The day after the State of the Union speech, Obama toured a plant owned by Linamar Corp. near Asheville, North Carolina, where a partnership of local colleges, economic development agencies and private-sector startups helped bring about an economic resurgence. Linamar, an Ontario company, began making heavy-duty engine parts in a closed Volvo factory in 2010. It now has 160 workers and plans to add 40 more this year. Other companies have followed and, in three years, the region has attracted 1,900 new manufacturing jobs and more than $500 million in investment.
The tax code is Obama’s other challenge. Again, he asks Congress for too much. He wants to lower income taxes on manufacturers to 25 percent from 35 percent, enact a new global minimum tax on manufacturing profits, make permanent the research and experimentation tax credit, deny companies deductions and credits when they move overseas, and create a new tax credit for companies that add factory jobs in hard-hit areas.

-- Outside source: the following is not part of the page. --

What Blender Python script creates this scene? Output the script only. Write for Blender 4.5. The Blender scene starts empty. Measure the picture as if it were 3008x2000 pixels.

These are all worthy ideas, but it’s a complicated array. Why not just lower taxes on earnings for all manufacturers? Corporate income taxes, after all, aren’t actually paid by companies, but are passed on to workers in the form of lower wages, to consumers in higher prices and to shareholders in smaller investment returns.
The U.S.’s 35 percent corporate tax rate ― one of the highest in the world, even if most companies use loopholes and credits to pay far less ― makes it difficult to attract investment. A 15 percent tax on manufacturing profits would be reasonable. One happy byproduct might be the repatriation of overseas profits by U.S. manufacturing companies.
Reinvigorating manufacturing won’t cure the problem of high unemployment. Still, declining energy prices in the U.S. and rising labor costs in China have put the wind back in the U.S.’s sails. The key now is to chart a precise course.